High-speed line promises faster trips and decades of stable infrastructure cashflow
A new high-speed rail line between Toronto and Quebec City could channel up to $90bn into long-lived Canadian infrastructure and add $35bn to GDP, positioning it as a potential anchor asset class for institutional investors.
According to Bloomberg, the federal government has selected a consortium called Cadence to design, build and operate the roughly 1,000‑kilometre Alto high‑speed rail corridor.
The group includes Caisse de dépôt et placement du Québec’s infrastructure unit, AtkinsRéalis Group Inc., Systra SA, Groupe Keolis SAS, Air Canada and SNCF Voyageurs.
Bloomberg reported that Alto estimates the total project cost at between $60bn and $90bn, with the build expected to support about 51,000 jobs during construction.
Railway News reported that Ottawa–Montreal will be the first segment to proceed, after the federal government confirmed this corridor as the initial priority on 12 December.
The approximately 200‑kilometre section will cross the Ontario–Quebec boundary and is currently expected to enter construction in 2029.
Bloomberg reported that Alto plans to begin with the Ottawa–Laval–Montreal stretch because it is the shortest and most technically straightforward segment, which Alto described in a technical document as offering “the quickest route to getting shovels in the ground and trains on the tracks.”

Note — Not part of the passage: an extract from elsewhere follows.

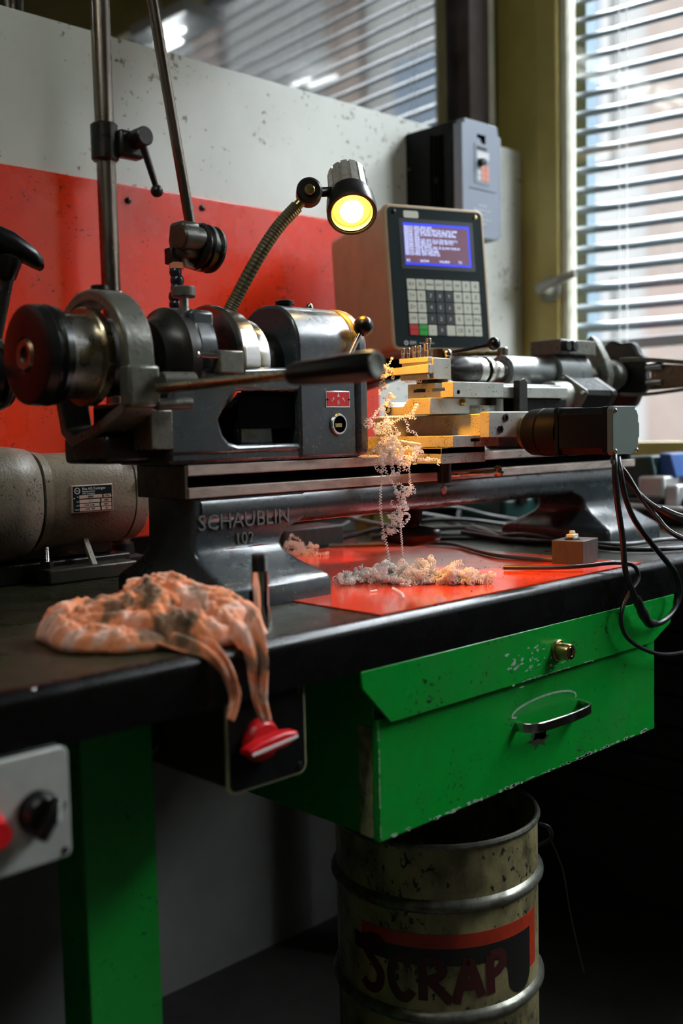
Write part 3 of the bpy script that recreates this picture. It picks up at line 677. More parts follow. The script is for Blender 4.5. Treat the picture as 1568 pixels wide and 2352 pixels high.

According to Railway News, Alto plans to run high-speed trains at up to 300 kilometres per hour on dedicated tracks, linking Toronto, Peterborough, Ottawa, Montreal, Laval, Trois‑Rivières and Quebec City.
Bloomberg noted that current Toronto–Montreal passenger services take about five and a half hours and often face freight‑related delays on Canadian National Railway Co. tracks; Alto’s dedicated corridor is intended to cut travel times by nearly half.
Railway News reported that the federal government views Alto as a long-term infrastructure investment and intends to draw on Canadian suppliers and workers across steel, concrete, electrical systems, digital technologies and skilled trades.
From January 2026, Alto will run a three‑month public consultation focused on the Ottawa–Montreal corridor, including open houses, online sessions and a digital engagement platform.
Feedback will inform decisions on alignment, station locations and mitigation of environmental and community impacts.
Engagement with Indigenous communities, municipalities and public institutions is expected to continue through design, environmental assessment, construction and operations, as per Railway News.
Alto Chief Executive Officer Martin Imbleau framed the scale of the undertaking in national terms. “This is nation-building stuff,” he said, according to Bloomberg.
“The project represents a generational investment in Canada’s future economy.”